Ortadoğu’daki Sünni liderlere düzenlenen operasyonlar son hızla
devam ediyor.
Son olarak Ankara’da patlayan bomba ile birlikte, eş zamanlı olarak
Kuzey Irak’ta Barzani’ye yönelik olarak başlayan ayaklanmanın
ardından, Suudi Arabistan Kralı’nın zehirlendiği ve hastanede
olduğu, hemen arkasından bir saray darbesi yapıldığı haberi
geldi.
Bu haberin ne kadar doğru olduğu bilinmemekle beraber, bir
yalanlama gelmemesi ve bütün bu hareketlerin eş zamanlı olarak
başlaması, olayın arkasında büyük bir istihbarat organizasyonu
olduğu sonucuna ulaşmamızı sağlıyor.
Yeni Suudi Arabistan Kralı’nın, Erdoğan ve Katar Emiri ile “beraber
iş tutması” yanında, petrol fiyatlarının dibe vurmasındaki büyük
etkisi ile ABD’deki petrol ve doğalgaz kulelerinin sayısının geçen
yıla göre 1135 adet daha azalması, kayagazı üreticilerinin işlerini
durdurması, zehirlenmesi için yeterli bir sebep olarak
görülebilir.
Hac boyunca önce Kabe’deki vinç devrilmesi (ki 11 Eylül tarihinde
gerçekleşen bu olayın Ladin ailesine ait bir vinç olması ayrı bir
mesaj), arkadan şeytan taşlama sırasındaki izdihamla yüzlerce
kişinin vefat etmesi, Kral’a yönelik operasyonların bir
parçasıydı.
Kamuoyu desteği ile indiremeyince zehirleme yöntemini uygulamaları
çok da şaşırtıcı değil.
Ankara’daki patlamayı ISID’in üzerine yıkma operasyonları devam
ederken ISID’ten yapılan açıklama ise şöyle oldu; “Saldırıyı biz
yapmadık ama inşallah ölü sayısı daha da artar.”

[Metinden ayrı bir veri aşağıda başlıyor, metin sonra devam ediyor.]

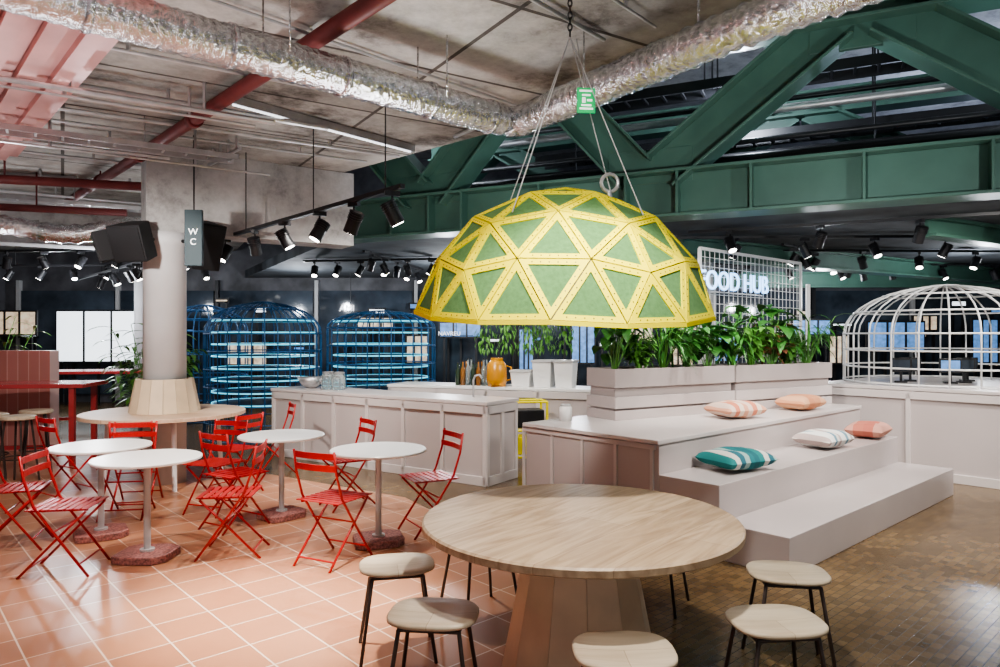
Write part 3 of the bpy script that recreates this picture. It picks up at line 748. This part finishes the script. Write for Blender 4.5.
# ---------------------------------------------------------------- speakers & hanging sign at column
def speaker(loc,rz,tilt,w,h,d,anchor):
    t=thing('loudspeaker','black loudspeaker cabinet bracketed to the column','speaker',loc,rz,group='speakers on the column')
    Rt=Matrix.Rotation(tilt,3,'Y')
    vs=[Rt@V((sx*d/2,sy*w/2*(1 if sx>0 else .62),sz*h/2)) for sz in(-1,1) for sx,sy in((-1,-1),(1,-1),(1,1),(-1,1))]
    MB().add(vs,[(3,2,1,0),(4,5,6,7),(0,1,5,4),(1,2,6,5),(2,3,7,6),(3,0,4,7)]).obj('cabinet','matteblack',parent=t,bevel=.01)
    MB().box(Rt@V((d/2+.003,0,0)),(.01,w*.9,h*.9),mat=Rt).obj('grille','matteblack',parent=t)
    al=Matrix.Rotation(-rz,3,'Z')@(V(anchor)-V(loc))
    MB().cyl((0,0,.02),al,.02).obj('bracket','black',parent=t)
speaker((-3.78,7.25,2.60),-1.8,.35,.40,.38,.26,(-3.71,7.55,2.66))
speaker((-3.20,7.55,2.60),-.6,.3,.32,.50,.26,(-3.50,7.68,2.66))
speaker((-4.15,7.42,2.58),-2.6,.3,.26,.32,.24,(-3.9,7.65,2.66))
hs=thing('hanging_sign','narrow dark teal vertical sign with white letters','sign',(-3.06,7.0,2.33),.1)
MB().box((0,0,.27),(.17,.05,.56)).obj('panel','darkteal',parent=hs,bevel=.004)
text('W',(0,-.028,.30),(math.pi/2,0,0),.09,'signwhite','lettering',parent=hs,ext=.001,align='CENTER')
text('C',(0,-.028,.20),(math.pi/2,0,0),.09,'signwhite','lettering',parent=hs,ext=.001,align='CENTER')
MB().cyl((0,0,.55),(0,0,1.30),.008).obj('rod','black',parent=hs)
# ---------------------------------------------------------------- bar items
def bottle(loc,mat,h,r,label):
    t=thing('bottle',label,'bottle',loc,0,group='bottles on the back counter')
    MB().lathe([(r,0),(r,h*.6),(r*.35,h*.75),(r*.35,h*.95)],n=16).obj('body',mat,parent=t,smooth=True)
    MB().lathe([(r*.4,h*.94),(r*.4,h)],n=12).obj('cap','black',parent=t)
def bpos(k,w,z,o=(-1.6,10.0),ang=-.35):
    return (o[0]+k*math.cos(ang)-w*math.sin(ang),o[1]+k*math.sin(ang)+w*math.cos(ang),z)
for i in range(12): bottle(bpos(1.02+.078*(i%6),.15+.12*(i//6),.93),('bottle','bottlea','jar')[i%3],.32+.03*(i%3),.035,'slim glass bottle on the back counter')
t=thing('drink_dispenser','translucent amber jug with handle and lid','jug',bpos(1.62,.1,.93))
MB().lathe([(.12,0),(.14,.1),(.13,.30),(.08,.36)],n=24).obj('body','orange',parent=t,smooth=True); MB().lathe([(.085,.36),(.085,.39)],n=20).obj('lid','orange',parent=t)
MB().tube([(.13,0,.28),(.2,0,.26),(.2,0,.1),(.14,0,.08)],.012,8).obj('handle','orange',parent=t)
for i,(k,w,h) in enumerate([(1.95,.28,.2),(2.25,.26,.34),(2.55,.26,.34)]):
    t=thing('storage_bin','white plastic storage tub on the back counter','box',bpos(k,.25,.93),-.35,group='white tubs')
    MB().add([(-w/2*.85,-.12,0),(w/2*.85,-.12,0),(w/2*.85,.12,0),(-w/2*.85,.12,0),(-w/2,-.15,h),(w/2,-.15,h),(w/2,.15,h),(-w/2,.15,h)],[(3,2,1,0),(4,5,6,7),(0,1,5,4),(1,2,6,5),(2,3,7,6),(3,0,4,7)]).obj('tub','white',parent=t,bevel=.006)
    MB().box((0,0,h+.01),(w+.02,.32,.03)).obj('lid','greymetal',parent=t,bevel=.004)
def onbar(k,w): 
    return (-3.1+k*math.cos(bang)-w*math.sin(bang),9.5+k*math.sin(bang)+w*math.cos(bang),.91)
t=thing('mixing_bowl','steel bowl on the bar counter','bowl',onbar(.45,.3)); MB().lathe([(.06,0),(.14,.06),(.19,.15),(.18,.15),(.05,.02)],n=28).obj('body','steel',parent=t,smooth=True)
for k in(.78,.98):
    t=thing('glass_jar','clear glass storage jar with lid on the bar','jar',onbar(k,.3)); MB().lathe([(.085,0),(.09,.02),(.09,.18),(.07,.21)],n=20).obj('body','jar',parent=t,smooth=True); MB().lathe([(.075,.21),(.075,.235)],n=20).obj('lid','steel',parent=t)
t=thing('sink_tap','chrome gooseneck tap on the bar','tap',onbar(3.1,.4)); MB().tube([(0,0,0),(0,0,.2),(.02,0,.25),(.07,0,.26),(.1,0,.22)],.012,8).obj('spout','steel',parent=t,smooth=True); MB().cyl((0,.02,.06),(0,.07,.08),.008).obj('lever','steel',parent=t)
t=thing('yellow_trolley','yellow frame trolley with bins behind the bar','trolley',(.36,8.8,0),.2)
mb=MB()
for x in(-.2,.2):
    for y in(-.15,.15): mb.cyl((x,y,0),(x,y,.8),.016)
for z in(.12,.45,.8):
    for y in(-.15,.15): mb.cyl((-.2,y,z),(.2,y,z),.014)
    for x in(-.2,.2): mb.cyl((x,-.15,z),(x,.15,z),.014)
mb.obj('frame','yellow',parent=t)
for z in(.14,.47): MB().box((0,0,z+.12),(.34,.26,.22)).obj('bin','yellow' if z<.3 else 'black',parent=t,bevel=.01)
t=thing('white_canister','small white canister on the counter top','canister',tuple(W(C2,.35,1.3,.8125))); MB().lathe([(.06,0),(.06,.13),(.05,.14)],n=20).obj('body','white',parent=t,smooth=True); MB().lathe([(.05,.14),(.05,.16)],n=20).obj('lid','greymetal',parent=t)
# ---------------------------------------------------------------- hall beyond: left
MB().box((-7.6,9.9,.7),(2.6,.2,1.42)).obj('tiled_partition','pinkwall',label='low pink square-tiled partition wall',cat='partition')
t=thing('communal_table','long high table with glossy red top','table',(-6.45,8.85,0),.15)
MB().box((0,0,1.0),(2.5,.8,.05)).obj('table_top','redtop',parent=t,bevel=.005)
for x in(-1.1,1.1):
    for y in(-.32,.32): MB().box((x,y,.4875),(.06,.06,.975)).obj('leg','redtop',parent=t)
MB().box((0,0,.2),(2.2,.05,.05)).obj('foot_rail','redtop',parent=t)
copy_thing(t,(-7.2,12.0,0),.2)
hst=thing('high_stool','tall stool with pale round seat and dark legs','stool',(-5.3,7.7,0),0,group='high stools at the red table')
MB().lathe([(.16,.70),(.175,.71),(.175,.735),(.16,.745)],n=28).obj('seat','seatwood',parent=hst)
for i in range(4):
    a=i*math.pi/2+.78; MB().cyl((.12*math.cos(a),.12*math.sin(a),.70),(.2*math.cos(a),.2*math.sin(a),0),.011,n=8).obj('leg','darkmetal',parent=hst)
MB().tube([(.168*math.cos(k/24*6.283),.168*math.sin(k/24*6.283),.28) for k in range(24)],.008,6,closed=True).obj('foot_ring','darkmetal',parent=hst)
for x,y in[(-5.75,7.9),(-6.2,7.85),(-6.7,8.0),(-5.5,8.3),(-7.1,7.8)]: copy_thing(hst,(x,y,0),random.uniform(0,1))
def potted(loc,h,n,label,ln=.30,wd=.05,pot=.4,mat='leaf'):
    plant((loc[0],loc[1],loc[2]+pot-.06),h,n,ln,wd,mat,label,name='potted_palm',palm=True,group='potted palms')
    z=thing('plant_pot','dark cylindrical plant pot','pot',loc); MB().lathe([(.15,0),(.2,pot),(.18,pot),(.17,pot-.08)],n=24).obj('body','mall',parent=z,smooth=True)
potted((-4.75,9.6,0),1.5,46,'tall green palm in a dark pot beside the column',ln=.36,wd=.07,mat='leaf2')
potted((-7.9,10.7,0),1.6,18,'green palm beyond the tiled partition',mat='leaf2')
for x,y in[(.1,9.9),(.42,10.0),(.95,10.2),(-.2,10.2),(.65,10.1)]:
    t=thing('hanging_plant','trailing green plant in a hanging pot','plant',(x,y,1.80),0,group='hanging plants')
    MB().lathe([(.07,0),(.11,.16),(.1,.16)],n=16).obj('pot','mall',parent=t); lf=MB()
    for i in range(90):
        az=random.uniform(0,6.28); rr=random.uniform(.03,.15); leaf(lf,(rr*math.cos(az),rr*math.sin(az),.16-random.uniform(0,.55)),az,-.5,.10,.03,1.2)
    lf.obj('foliage','leaf2',parent=t)
    MB().cyl((0,0,.12),(0,0,1.22),.004,n=5).obj('cord','black',parent=t)
def litpanel(x,y,z,w,h,mat,label,rz=0,mull=0):
    t=thing('shop_display',label,'display',(x,y,0),rz)
    MB().box((0,.03,z),(w+.08,.05,h+.08)).obj('frame','black',parent=t); MB().box((0,-.002,z),(w,.02,h)).obj('lit_face',mat,parent=t)
    for s in(-1,1): MB().box((s*w*.4,.03,(z-h/2)/2),(.05,.05,z-h/2)).obj('support','black',parent=t)
    for k in range(mull): MB().box((-w/2+w*(k+1)/(mull+1),-.02,z),(.04,.03,h)).obj('mullion','black',parent=t)
litpanel(-9.3,16.2,1.6,1.9,1.15,'bright','bright white lit shop window',mull=2)
litpanel(-7.6,16.3,1.5,.5,1.2,'screen','narrow blue lit display')
for x,y,z,w,h in[(-.9,15.8,1.75,.9,.3),(.6,16,1.3,.3,.9),(1.9,16,1.5,.5,1.0),(8.6,15.2,1.6,1.2,.6),(10.4,15,1.5,.5,.9),(6.9,15.5,1.8,.8,.3),(5.1,15.8,1.4,.5,.7),(12.0,14.5,1.6,.9,.7)]:
    litpanel(x,y,z,w,h,'screen','dim blue lit shop display',mull=2)
for x,y,z,w,h in[(-11,15.8,1.9,1.0,.5),(-5.9,16.3,1.2,.9,.5),(-2.9,16.3,1.9,.8,.25),(-1.9,16.2,1.3,.5,.6),(3.2,16.1,1.7,.6,.4),(4.2,16.2,1.2,.5,.5),(7.7,15.9,1.3,.4,.6),(9.6,15.8,1.9,.5,.3),(11.2,15.6,1.2,.6,.5)]:
    litpanel(x,y,z,w,h,'warmlit','warm lit shop shelf display',mull=2)
for i in range(26):
    x=-11.2+i*.92; litpanel(x,16.6,random.uniform(1.3,2.5),random.uniform(.2,.5),random.uniform(.03,.10),('bright','screen','warmlit')[i%3],'thin glowing strip added in front of the glazing for lights beyond it')  # random glowing strips added in place of lights beyond the glass
for body,x,z,s,w in(('AMI',-3.58,2.16,.2,.5),('NAVREU',-1.38,1.62,.13,.8)):
    t=thing('shop_sign','small white lettering on the dark far shop front','sign',(x,15.6,z)); text(body,(0,0,0),(math.pi/2,0,0),s,'signwhite','lettering',parent=t,ext=.01); MB().box((w/2-.02,.02,.0),(w,.015,.015)).obj('rail','black',parent=t)
    MB().cyl((w/2,.02,.0),(w/2,.02,3.02-z),.008).obj('rod','black',parent=t)
# ---------------------------------------------------------------- lights
def spot(loc,target,e,ang,col=(1,.95,.89),r=.05,blend=.6):
    l=bpy.data.lights.new('spot_source','SPOT'); l.energy=e; l.spot_size=math.radians(ang); l.spot_blend=blend; l.color=col; l.shadow_soft_size=r
    o=bpy.data.objects.new('light_source',l); COL.objects.link(o); o.location=loc
    o.rotation_euler=(V(target)-V(loc)).to_track_quat('-Z','Y').to_euler()
def point(loc,e,col=(1,.95,.9),r=.1):
    l=bpy.data.lights.new('point_lamp','POINT'); l.energy=e; l.color=col; l.shadow_soft_size=r
    o=bpy.data.objects.new('light_source',l); COL.objects.link(o); o.location=loc
spot((-1.25,3.6,3.1),(-1.3,4.15,0),1100,42,blend=.9,col=(1,.93,.84))
spot((-2.6,4.6,3.1),(-2.7,5.2,0),230,60,col=(1,.93,.84))
spot((-2.8,2.8,3.1),(-2.9,5.0,0),150,75)
spot((-.9,5.2,2.6),(-1.3,4.8,0),130,80)
spot((-1.9,6.8,2.6),(-2.2,6.0,0),160,90)
spot((.5,2.6,3.1),(.42,3.5,.6),240,75)
spot((1.0,1.6,3.1),(.6,2.9,.3),120,60)
spot((2.9,4.6,2.9),(2.9,6.0,.4),260,95)
spot((-.2,4.6,2.4),(.9,6.2,.4),130,70)  # added spot without a fixture, brightens the side of the stepped unit
spot((1.5,4.9,3.4),(1.6,6.3,.6),150,85)
spot((4.2,6.0,2.8),(3.9,6.9,.4),150,90)
spot((-1.5,6.5,3.3),(-1.6,8.8,.7),360,90)
spot((-.6,8.9,2.9),(-.6,9.0,.9),100,110)
spot((5.2,6.2,2.9),(5.5,8.6,1),280,90)
spot((.1,1.6,3.0),(.4,4.2,2.1),190,50)
spot((-3.3,5.2,2.6),(-3.7,7.7,1.4),280,90)
spot((2.3,6.9,2.9),(2.2,7.9,1.3),170,120)
spot((4.3,3.5,3.4),(4.2,5.0,0),150,90)
spot((2.0,4.6,2.4),(2.4,8.2,3.6),180,95,(.97,.98,1)); spot((-.4,6.6,2.5),(-.3,9.3,3.5),90,90,(.97,.98,1)); spot((4.6,3.8,2.4),(4.2,7.2,3.8),160,95,(.97,.98,1))  # spots added without fixtures to brighten the near face of the truss
for x,y,e in[(-1.2,2.2,55),(-2.8,4.4,58),(-.6,4.6,60),(-4.6,6.4,52),(-1.7,7.2,42),(-6.5,8.5,52),(.9,2.6,40),(-4.0,9.3,35)]:
    spot((x,y,2.2),(x,y,5),e,150,(.97,.98,1),r=.15,blend=1)  # added upward spots with no fixtures, they lighten the slab underside
for x,y in[(-6.5,11.2),(-1,13.3),(3.5,12),(8,11.5),(-8.5,13.3),(1.5,14.3),(-4.2,14.6),(6.5,14.2)]: point((x,y,2.4),95,(.9,.94,1))
point((3.0,8.8,4.6),150,(.8,.88,1)); point((6.5,6.5,4.6),150,(.85,.9,1)); point((8,11,4.6),260,(.65,.75,1)); point((-1.5,11.5,4.6),120,(.8,.88,1))
point((-3.6,2.8,3.0),35,(1,.4,.35))
w=bpy.data.worlds.new('world'); scene.world=w; w.use_nodes=True
bg=w.node_tree.nodes['Background']; bg.inputs[0].default_value=(.92,.95,1,1); bg.inputs[1].default_value=.38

ISID içerisindeki istihbarat uzantılarının ve bağımsız çalışan
hücrelerin bu işte parmağı olma ihtimali çok yüksek.
AKP’nin ve hükümetin ISID’i desteklediği yaygarası ile İncirlik
üssünün operasyonlara açılmasını sağlayan zihniyetin, bizim
başımıza bunların geleceğini bilerek davrandığı ortada.
Kim tarafından desteklendiği belli olmayan bir terör örgütüne savaş
açmanın bedelinin ağır olacağını bilen Erdoğan, uzun bir müddet
buna direnmişti. Fakat uluslararası kamuoyundaki “ISID destekçisi
hükümet imajını yıkmak için” ve yurtiçindeki Erdoğan karşıtı
cephenin baskısıyla operasyonlara katılmaya mecbur kaldı. Şimdi
içine düştüğümüz pislikten çıkmaya çalışıyoruz.
Suriye üzerinden Rusya ve Batı arasındaki savaş sürerken, bunun en
büyük zararının bize olacağını bilen ABD ve Batı ise, Türkiye’yi
“ne öldüren ne de güldüren” bir politikayla ateşe atıyor. Buna
karşın Rusya tarafından gelen; “Türkiye bizim dostumuz ve başlıca
iş partnerimiz” açıklamaları ise, Rusya’nın Türkiye’yi karşısına
almak istemediğini gösteriyor.
Akdeniz’deki Lazkiye üssünü kaybetmek istemeyen Rusya’nın Suriye’ye
müdahale etmesi aslında mantıklı bir durum. Muhalifleri desteleyen
ülke olarak bu müdahaleden zararlı çıkacağımız ortada, ancak
değiştiremeyeceğimiz durumları kabullenmek ve ona göre şekil almak
zorundayız.
Rusya’nın buradaki asıl muhatabı biz değil ABD ve Avrupa’dır. Fakat
durumdan vazife çıkaran “mahallenin bıçkın delikanlıları” olayı bir
“namus meselesi” haline getirmiş durumda.
Şu an yapmamız gereken Türk Akımı’nın Türkiye’den geçmesi ve
vanaları elimize almamız için çok fazla Türk-Rus ilişkilerini
germemektir. Üstelik gersek bile elimize bir şey geçeceği
şüpheli.
Biliyorum olayın duygusal ve milli yönü çok kuvvetli ancak bazen
hayatta daha büyük şeyleri kaybetmemek için küçük tavizler vermek
zorunda kalınır.
Rusya’yı karşımıza aldığımız zaman Batı’nın bizim arkamızda durması
sadece “savaş çadırlarını kendi ülkelerinden uzakta başka bir
ülkede kurmak istemelerinden dolayı” olur.